私がバイヤーになりたての頃のことです。大学の大先輩で私が尊敬して止まない方と飲む機会がありました。そのとき、私が調達・購買部門に配属されたことを告げると、その方は祝うどころか一言「それは気をつけなければいけないね」とだけつぶやくのです。それは、調達・購買部門はサプライヤーからおだてられるから、通常以上に自分の立場と実力をわきまえなければならない、ということでした。自覚しておかないと「ダメな人間になっちゃうよ」と。この後は、すぐさまそれまでのバカ話に戻っていったのですが、私はこのときの一言をずっと忘れられずにいるのです。

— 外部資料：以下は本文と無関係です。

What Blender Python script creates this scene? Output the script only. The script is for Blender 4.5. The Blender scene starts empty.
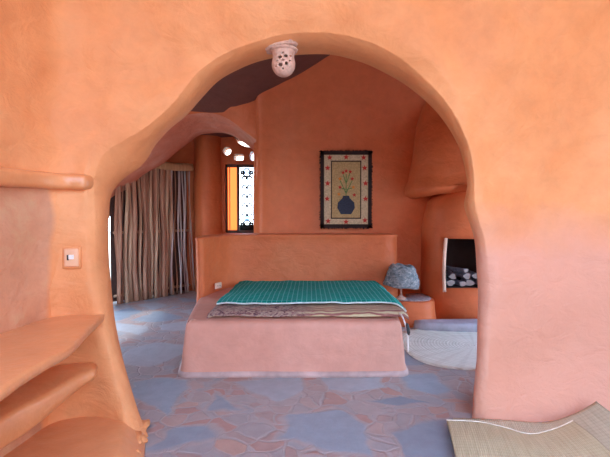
import bpy, bmesh, math, random
from mathutils import Vector, noise, Matrix
random.seed(7)
PI = math.pi
sc = bpy.context.scene
COL = sc.collection
# ------------------------------------------------------------------ camera
F = 450.0; PITCH = math.radians(1.72); CZ = 1.4
cam_d = bpy.data.cameras.new('camera'); cam = bpy.data.objects.new('camera', cam_d); COL.objects.link(cam)
cam.location = (0, 0, CZ); cam.rotation_euler = (PI/2 - PITCH, 0, 0)
cam_d.sensor_width = 36; cam_d.lens = 36*F/610; cam_d.clip_start = .05
sc.camera = cam
def P(px, py, Y):
    """world point at depth Y seen at pixel"""
    u = px-305; v = 228.5-py
    dy = F*math.cos(PITCH)+v*math.sin(PITCH); dz = -F*math.sin(PITCH)+v*math.cos(PITCH)
    k = Y/dy
    return Vector((u*k, Y, CZ+dz*k))
def PZ(px, py, z):
    u = px-305; v = 228.5-py
    dy = F*math.cos(PITCH)+v*math.sin(PITCH); dz = -F*math.sin(PITCH)+v*math.cos(PITCH)
    k = (z-CZ)/dz
    return Vector((u*k, dy*k, z))
# ------------------------------------------------------------------ materials
def mat(name):
    m = bpy.data.materials.new(name); m.use_nodes = True
    nt = m.node_tree; b = nt.nodes['Principled BSDF']
    return m, nt, b
def N(nt, t, **kw):
    n = nt.nodes.new(t)
    for k, v in kw.items():
        if k in n.inputs: n.inputs[k].default_value = v
        else: setattr(n, k, v)
    return n
def L(nt, a, b): nt.links.new(a, b)
def coords(nt, scale=(1, 1, 1)):
    tc = N(nt, 'ShaderNodeTexCoord'); mp = N(nt, 'ShaderNodeMapping'); mp.inputs['Scale'].default_value = scale
    L(nt, tc.outputs['Object'], mp.inputs['Vector']); return mp.outputs['Vector']
def noisen(nt, vec, scale, detail=4, rough=.55, dist=0):
    n = N(nt, 'ShaderNodeTexNoise'); n.inputs['Scale'].default_value = scale; n.inputs['Detail'].default_value = detail
    n.inputs['Roughness'].default_value = rough; n.inputs['Distortion'].default_value = dist
    L(nt, vec, n.inputs['Vector']); return n.outputs['Fac']
def ramp(nt, fac, stops):
    r = N(nt, 'ShaderNodeValToRGB'); e = r.color_ramp.elements
    while len(e) < len(stops): e.new(.5)
    for k, (p, c) in enumerate(stops):
        e[k].position = p; e[k].color = (*c, 1) if len(c) == 3 else c
    L(nt, fac, r.inputs['Fac']); return r.outputs['Color']
def mix(nt, fac, a, b, mode='MIX'):
    m = N(nt, 'ShaderNodeMix', data_type='RGBA', blend_type=mode)
    for s, v in ((m.inputs[0], fac), (m.inputs[6], a), (m.inputs[7], b)):
        if hasattr(v, 'links') or hasattr(v, 'is_linked'): L(nt, v, s)
        elif isinstance(v, tuple): s.default_value = (*v, 1)
        else: s.default_value = v
    return m.outputs[2]
def bump(nt, b, h, strength, dist=.02, prev=None):
    n = N(nt, 'ShaderNodeBump'); n.inputs['Strength'].default_value = strength; n.inputs['Distance'].default_value = dist
    L(nt, h, n.inputs['Height'])
    if prev is not None: L(nt, prev, n.inputs['Normal'])
    L(nt, n.outputs['Normal'], b.inputs['Normal']); return n.outputs['Normal']
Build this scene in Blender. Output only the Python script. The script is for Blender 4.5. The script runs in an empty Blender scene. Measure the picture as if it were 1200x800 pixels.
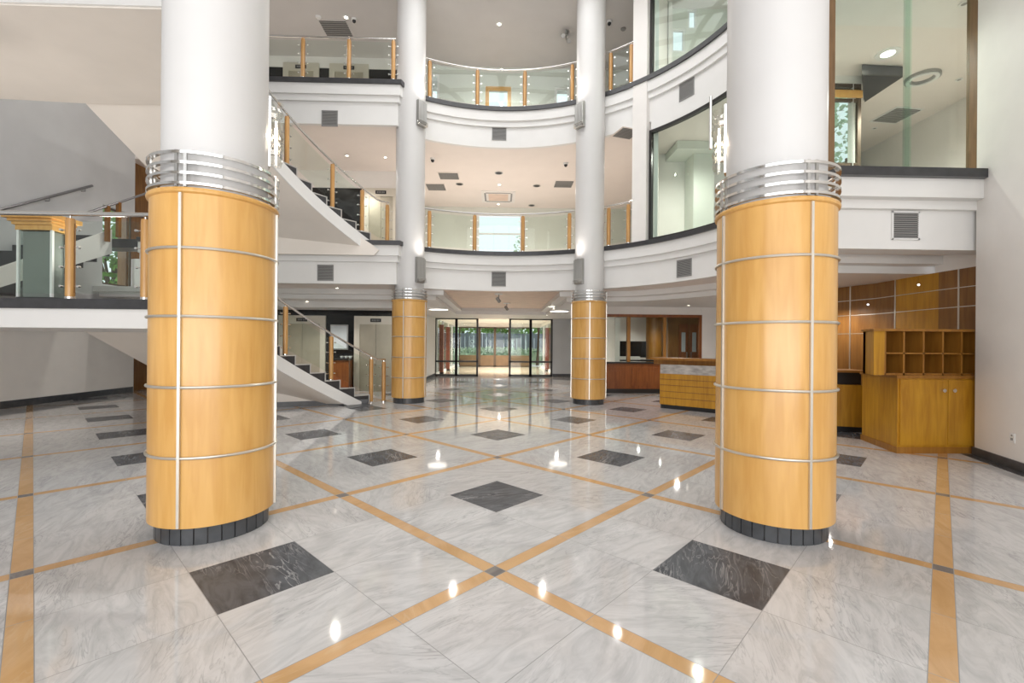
import bpy, math, random
from mathutils import Vector, Matrix
random.seed(7)
S = bpy.context.scene
COL = S.collection
PI = math.pi
def R(a): return math.radians(a)

# ---------------------------------------------------------------- camera
F, CX, CY, YAW, ROLL, H = 532.0, 600.0, 404.0, 0.0269, 0.008, 1.5
cam = bpy.data.cameras.new('camera'); camo = bpy.data.objects.new('camera', cam); COL.objects.link(camo)
cam.sensor_width = 36.0; cam.lens = F / 1200 * 36.0; cam.shift_y = (CY - 400) / 1200.0
cam.clip_start = 0.05; cam.clip_end = 300
camo.matrix_world = Matrix.Translation((0, 0, H)) @ Matrix.Rotation(-YAW, 4, 'Z') @ Matrix.Rotation(PI/2, 4, 'X') @ Matrix.Rotation(ROLL, 4, 'Z')
S.camera = camo

def ray(u, v):
    du, dv = u - CX, v - CY
    c, s = math.cos(ROLL), math.sin(ROLL)
    u0, v0 = c*du + s*dv, -s*du + c*dv
    xc, z = u0/F, -v0/F
    c, s = math.cos(YAW), math.sin(YAW)
    return Vector((c*xc + s, -s*xc + c, z))
def atz(u, v, z):
    r = ray(u, v); t = (z - H)/r.z; return Vector((r.x*t, r.y*t, z))
def aty(u, v, Y):
    r = ray(u, v); t = Y/r.y; return Vector((r.x*t, Y, H + r.z*t))
def atx(u, v, X):
    r = ray(u, v); t = X/r.x; return Vector((X, r.y*t, H + r.z*t))
OY = 7.8
def atcirc(u, v, rad, cx=0.0, cy=OY, near=False):
    r = ray(u, v)
    a = r.x**2 + r.y**2; b = -2*(r.x*cx + r.y*cy); c = cx*cx + cy*cy - rad*rad
    D = math.sqrt(max(0, b*b - 4*a*c)); t = (-b - D)/(2*a) if near else (-b + D)/(2*a)
    p = Vector((r.x*t, r.y*t, H + r.z*t))
    return p, math.atan2(p.y - cy, p.x - cx)
def pol(rad, a, z=0.0): return Vector((rad*math.cos(a), OY + rad*math.sin(a), z))

# ---------------------------------------------------------------- materials
def nodes(m):
    m.use_nodes = True; nt = m.node_tree; return nt, nt.nodes, nt.links
def pset(b, **k):
    for n, v in k.items():
        n = n.replace('_', ' ')
        if n in b.inputs: b.inputs[n].default_value = v
def mat(name, col, rough=0.6, metal=0.0, var=0.0, scale=6.0, stretch=(1, 1, 1), bump=0.0, coat=0.0, spec=0.5, emit=None, estr=0.0, col2=None):
    m = bpy.data.materials.new(name); nt, N, L = nodes(m); b = N['Principled BSDF']
    b.inputs['Base Color'].default_value = (*col, 1); b.inputs['Roughness'].default_value = rough; b.inputs['Metallic'].default_value = metal
    b.inputs['Coat Weight'].default_value = coat; b.inputs['Specular IOR Level'].default_value = spec
    if coat: b.inputs['Coat Roughness'].default_value = 0.08
    if emit: b.inputs['Emission Color'].default_value = (*emit, 1); b.inputs['Emission Strength'].default_value = estr
    if var or bump:
        tc = N.new('ShaderNodeTexCoord'); mp = N.new('ShaderNodeMapping'); nz = N.new('ShaderNodeTexNoise')
        mp.inputs['Scale'].default_value = stretch; nz.inputs['Scale'].default_value = scale; nz.inputs['Detail'].default_value = 6
        L.new(tc.outputs['Object'], mp.inputs['Vector']); L.new(mp.outputs['Vector'], nz.inputs['Vector'])
        if var:
            cr = N.new('ShaderNodeValToRGB'); e = cr.color_ramp.elements
            c2 = col2 or tuple(max(0, c*(1 - var)) for c in col)
            e[0].position = 0.3; e[0].color = (*c2, 1); e[1].position = 0.72; e[1].color = (*col, 1)
            L.new(nz.outputs['Fac'], cr.inputs['Fac']); L.new(cr.outputs['Color'], b.inputs['Base Color'])
        if bump:
            bp = N.new('ShaderNodeBump'); bp.inputs['Strength'].default_value = bump; bp.inputs['Distance'].default_value = 0.01
            L.new(nz.outputs['Fac'], bp.inputs['Height']); L.new(bp.outputs['Normal'], b.inputs['Normal'])
    return m
def marble(name, light, dark, vein, rough, amt=1.0, fine=1.0, spec=0.5):
    m = bpy.data.materials.new(name); nt, N, L = nodes(m); b = N['Principled BSDF']
    uv = N.new('ShaderNodeUVMap'); uv.uv_map = 'UVMap'
    mp = N.new('ShaderNodeMapping'); mp.inputs['Scale'].default_value = (1.0, 3.2, 1); L.new(uv.outputs['UV'], mp.inputs['Vector'])
    n1 = N.new('ShaderNodeTexNoise'); n1.inputs['Scale'].default_value = 1.3*fine; n1.inputs['Detail'].default_value = 9; n1.inputs['Roughness'].default_value = 0.62; n1.inputs['Distortion'].default_value = 1.6
    n2 = N.new('ShaderNodeTexNoise'); n2.inputs['Scale'].default_value = 1.5*fine; n2.inputs['Detail'].default_value = 7; n2.inputs['Distortion'].default_value = 2.2
    mp2 = N.new('ShaderNodeMapping'); mp2.inputs['Scale'].default_value = (0.8, 4.2, 1); mp2.inputs['Location'].default_value = (3.1, 7.7, 0)
    L.new(uv.outputs['UV'], mp2.inputs['Vector'])
    L.new(mp.outputs['Vector'], n1.inputs['Vector']); L.new(mp2.outputs['Vector'], n2.inputs['Vector'])
    r1 = N.new('ShaderNodeValToRGB'); e = r1.color_ramp.elements; e[0].position = 0.33; e[0].color = (*dark, 1); e[1].position = 0.60; e[1].color = (*light, 1)
    L.new(n1.outputs['Fac'], r1.inputs['Fac'])
    r2 = N.new('ShaderNodeValToRGB'); e = r2.color_ramp.elements
    e[0].position = 0.465; e[0].color = (0, 0, 0, 1); e[1].position = 0.5; e[1].color = (amt, amt, amt, 1)
    x = r2.color_ramp.elements.new(0.535); x.color = (0, 0, 0, 1)
    L.new(n2.outputs['Fac'], r2.inputs['Fac'])
    n3 = N.new('ShaderNodeTexNoise'); n3.inputs['Scale'].default_value = 1.1; n3.inputs['Detail'].default_value = 2; L.new(mp.outputs['Vector'], n3.inputs['Vector'])
    r3 = N.new('ShaderNodeMapRange'); r3.inputs['From Min'].default_value = 0.42; r3.inputs['From Max'].default_value = 0.72; L.new(n3.outputs['Fac'], r3.inputs['Value'])
    mu = N.new('ShaderNodeMath'); mu.operation = 'MULTIPLY'; L.new(r2.outputs['Color'], mu.inputs[0]); L.new(r3.outputs['Result'], mu.inputs[1])
    mx = N.new('ShaderNodeMix'); mx.data_type = 'RGBA'; L.new(mu.outputs[0], mx.inputs['Factor']); L.new(r1.outputs['Color'], mx.inputs['A']); mx.inputs['B'].default_value = (*vein, 1)
    L.new(mx.outputs['Result'], b.inputs['Base Color']); b.inputs['Roughness'].default_value = rough
    b.inputs['Specular IOR Level'].default_value = spec
    return m
def glass(name, tint, ior=1.5, extra=0.0):
    m = bpy.data.materials.new(name); nt, N, L = nodes(m); N.remove(N['Principled BSDF']); o = N['Material Output']
    t = N.new('ShaderNodeBsdfTransparent'); t.inputs['Color'].default_value = (*tint, 1)
    g = N.new('ShaderNodeBsdfGlossy'); g.inputs['Roughness'].default_value = 0.02
    f = N.new('ShaderNodeFresnel'); ge = N.new('ShaderNodeNewGeometry'); ma = N.new('ShaderNodeMath'); ma.operation = 'MULTIPLY_ADD'; ma.inputs[1].default_value = 1/ior - ior; ma.inputs[2].default_value = ior
    L.new(ge.outputs['Backfacing'], ma.inputs[0]); L.new(ma.outputs[0], f.inputs['IOR'])
    ad = N.new('ShaderNodeMath'); ad.operation = 'ADD'; ad.inputs[1].default_value = extra; ad.use_clamp = True
    mx = N.new('ShaderNodeMixShader'); L.new(f.outputs[0], ad.inputs[0]); L.new(ad.outputs[0], mx.inputs['Fac']); L.new(t.outputs[0], mx.inputs[1]); L.new(g.outputs[0], mx.inputs[2]); L.new(mx.outputs[0], o.inputs['Surface'])
    return m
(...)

一期一会だと人は言います。しかし、一期一会ではなく一言一会ではないかと私は思うのです。新しい人との出会いも大切にしなければいけません。ですが、普段会っている人から、ふと聞いた一言も大切にせねばならないと思うのです。その一言には、自分を知ってくれているがゆえに発することができた教えに満ちています。
バイヤーは仕事に困ることはありません。出社すればどんなバイヤーでも各部署から「これを買ってきてくれ」「この見積りを入手してくれ」と、仕事が天から降ってきます。目の前の仕事で十分忙しくなってしまうので、自ら仕事を創り出す努力をすることはなかなかありません。むしろ、「こんなに忙しいのに、なぜ新しい仕事なんてやらなければいけないんだ」とすら言ってしまいがちになります。気づけば、いつの間にかサプライヤーや社内に対して、苦情ばかり言っている自分がいる。そのとき、私の頭の中でそっと昔の言葉がリフレインされます。「それは気をつけなければいけないね」。
ここで私はやっと正気に戻ることができます。社内に対して、「なんでこんなにどうしようもない設計しかできないんですか」と言っている自分。「こんなひどい見積りを出してこないでよ」とサプライヤーにいっている自分。それらは全て、彼らの存在を前提として、安全な場所から好き勝手に言っているだけではなかったか、と。
批判は簡単です。完璧な人はいないので、穴を見つけようとすることは誰にだってできます。ただ、批判するときに代案を出すことは難しい。批判される原案を創り出すことはもっと難しいのです。他人の仕事の採点者になるのではなく、常に仕事を創り出すこと。そして、その仕事を実現させるべく動き出すこと。これが出来ているバイヤーがどれほどいるでしょうか。